Based on the Division Director’s years of work at EPA and his four years at the Massachusetts Department of Environmental Quality Engineering (DEQE) he understood there was a history of bad feelings and distrust among some high level officials at both agencies.  In order to move the process forward quickly they needed to work as partners with the communities and politicians. He also felt strongly that a lawsuit would jeopardize that cooperation.  He succeeded in convincing the Regional Administrator to delay an EPA lawsuit action until the sensitive decisions were made.

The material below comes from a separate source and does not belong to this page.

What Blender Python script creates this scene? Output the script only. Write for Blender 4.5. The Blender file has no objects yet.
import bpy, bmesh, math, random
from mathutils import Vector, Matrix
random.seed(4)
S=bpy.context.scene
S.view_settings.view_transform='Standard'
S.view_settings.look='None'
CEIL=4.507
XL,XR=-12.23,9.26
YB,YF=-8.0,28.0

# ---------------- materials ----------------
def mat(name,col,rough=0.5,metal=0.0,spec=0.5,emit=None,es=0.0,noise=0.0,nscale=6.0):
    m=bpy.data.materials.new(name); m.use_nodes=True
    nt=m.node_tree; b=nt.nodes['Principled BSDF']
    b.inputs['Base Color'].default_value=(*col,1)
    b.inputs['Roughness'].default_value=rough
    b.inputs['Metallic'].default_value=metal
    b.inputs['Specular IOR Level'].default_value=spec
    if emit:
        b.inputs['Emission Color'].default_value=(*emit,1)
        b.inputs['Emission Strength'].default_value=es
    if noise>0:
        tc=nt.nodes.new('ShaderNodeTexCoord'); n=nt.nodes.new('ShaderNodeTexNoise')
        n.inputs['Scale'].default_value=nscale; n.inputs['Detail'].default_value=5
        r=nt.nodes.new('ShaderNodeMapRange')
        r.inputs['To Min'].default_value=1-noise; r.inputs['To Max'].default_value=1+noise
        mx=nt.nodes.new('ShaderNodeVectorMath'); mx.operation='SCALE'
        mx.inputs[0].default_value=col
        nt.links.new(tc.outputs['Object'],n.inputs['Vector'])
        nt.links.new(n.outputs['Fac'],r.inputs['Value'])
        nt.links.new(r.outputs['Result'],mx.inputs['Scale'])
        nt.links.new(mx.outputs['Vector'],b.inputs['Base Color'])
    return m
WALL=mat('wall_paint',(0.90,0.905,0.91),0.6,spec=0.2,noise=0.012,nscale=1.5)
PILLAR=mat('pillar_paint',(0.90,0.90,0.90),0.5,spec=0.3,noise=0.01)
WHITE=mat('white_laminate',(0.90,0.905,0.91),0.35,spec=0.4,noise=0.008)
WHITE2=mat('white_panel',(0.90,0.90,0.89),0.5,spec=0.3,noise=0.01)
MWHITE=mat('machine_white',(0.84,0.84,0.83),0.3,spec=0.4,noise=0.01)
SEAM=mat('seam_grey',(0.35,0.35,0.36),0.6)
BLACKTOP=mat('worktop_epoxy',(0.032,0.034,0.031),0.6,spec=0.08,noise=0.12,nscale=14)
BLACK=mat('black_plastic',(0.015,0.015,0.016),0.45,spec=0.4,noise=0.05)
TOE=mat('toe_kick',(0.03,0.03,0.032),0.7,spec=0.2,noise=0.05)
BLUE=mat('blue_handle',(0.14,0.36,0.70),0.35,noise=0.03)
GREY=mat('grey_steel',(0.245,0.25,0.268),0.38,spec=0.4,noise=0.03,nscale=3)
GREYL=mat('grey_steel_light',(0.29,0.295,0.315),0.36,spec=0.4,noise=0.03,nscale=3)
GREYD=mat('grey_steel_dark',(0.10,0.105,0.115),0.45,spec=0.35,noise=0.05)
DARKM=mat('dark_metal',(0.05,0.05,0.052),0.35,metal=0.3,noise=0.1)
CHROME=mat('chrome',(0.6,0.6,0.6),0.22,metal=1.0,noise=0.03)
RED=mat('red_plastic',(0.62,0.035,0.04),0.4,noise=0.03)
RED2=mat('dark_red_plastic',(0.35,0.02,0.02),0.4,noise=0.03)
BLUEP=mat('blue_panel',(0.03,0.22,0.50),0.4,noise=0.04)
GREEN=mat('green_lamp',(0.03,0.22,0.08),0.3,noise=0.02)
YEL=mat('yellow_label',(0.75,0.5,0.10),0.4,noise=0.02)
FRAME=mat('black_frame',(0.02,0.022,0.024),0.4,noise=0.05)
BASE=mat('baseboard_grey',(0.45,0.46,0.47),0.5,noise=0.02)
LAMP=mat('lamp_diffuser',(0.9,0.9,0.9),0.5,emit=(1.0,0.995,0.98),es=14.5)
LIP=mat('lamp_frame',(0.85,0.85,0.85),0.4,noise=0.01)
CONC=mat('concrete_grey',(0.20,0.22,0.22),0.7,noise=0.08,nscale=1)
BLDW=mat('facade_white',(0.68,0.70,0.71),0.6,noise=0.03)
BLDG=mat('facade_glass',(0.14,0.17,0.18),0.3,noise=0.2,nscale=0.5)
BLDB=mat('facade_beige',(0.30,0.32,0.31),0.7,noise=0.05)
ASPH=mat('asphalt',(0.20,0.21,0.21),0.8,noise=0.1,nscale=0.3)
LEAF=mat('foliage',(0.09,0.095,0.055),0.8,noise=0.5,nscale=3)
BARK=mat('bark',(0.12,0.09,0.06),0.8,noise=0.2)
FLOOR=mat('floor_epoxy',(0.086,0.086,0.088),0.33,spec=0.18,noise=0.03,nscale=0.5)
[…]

Over the next several months EPA, DEQE, MDC and the affected communities worked together to investigate possible locations for the treatment facility.  Decisions were made for treatment plant location and enforceable timelines for harbor cleanup were set, and the Water Division Director and his staff had to balance national and regional regulatory requirements with public expectation.  As pollution sources caused the loss of important recreational resources, budgetary restraints collided with the need to not disappoint the public, who would have a right to feel betrayed if, after spending 2.5 billion dollars, there was still significant pollution on their beaches.  Leadership priorities and measures of success collided and leaders had to take political risks to serve the public good.

Sustainable Leadership Practices ……Reflective Questions
Human Resources
Who were the Water Division Director’s key partners throughout the Boston Harbor
cleanup? Were there any surprising partnerships that helped the situation?
What were the political and bureaucratic challenges/barriers faced by the Director in the
decision making process?  What were the risks involved in addressing these barriers?

Natural Resources 
What decisions were made to assure that all of the natural resources of Boston Harbor were protected and sustained for the public good?

Economic Resources
How did the public leaders translate the benefits of a clean Boston Harbor in such a way that the citizens were satisfied with the expenditure of additional public funds and continued to support a clean harbor?

What actions were taken by the Public leaders to fulfill their fiduciary responsibility to oversee the effective use of public funds?